Abstract

This paper employs a structural econometric approach to investigate the joint dynamic demand for capital and labor in Chinese industries from 1998-2007. First, we summarize several stylized facts on factor input adjustments, such as the mix of smooth and lumpy adjustments in capital and labor, and the interrelation in factor adjustments. Based on these facts, we then propose a dynamic model that incorporates the key features: fixed costs of installing capital and creating or discontinuing a job vacancy; convex costs aimed at capturing smooth adjustments; and inter-relational costs associated with joint adjustments in capital and labor. The structural parameters in capital and labor adjustment costs are recovered via simulated moment matching method, so the proposed dynamic model is able to reproduce the stylized facts that are directly observable from the Chinese firm-level data.
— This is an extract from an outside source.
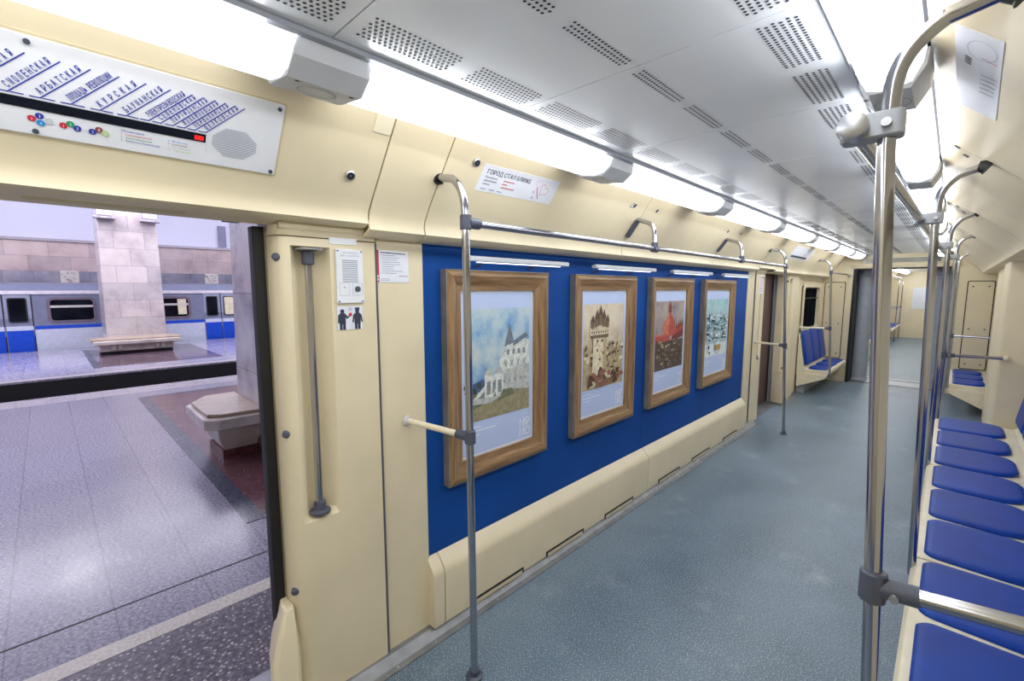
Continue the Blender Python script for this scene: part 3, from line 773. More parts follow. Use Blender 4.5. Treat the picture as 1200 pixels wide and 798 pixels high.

Our structural estimations show: (1) firms prefer to make small adjustments in capital and labor simultaneously, and make large adjustments in two factors sequentially; (2) for both capital and labor, the convex adjustment cost is dominant comparing to the fixed cost; (3) ignoring labor adjustment costs leads to a larger bias than ignoring capital adjustment costs. The existence of joint adjustment costs indicates that reform in capital (labor) market will affect firm's demand in labor (capital) accordingly.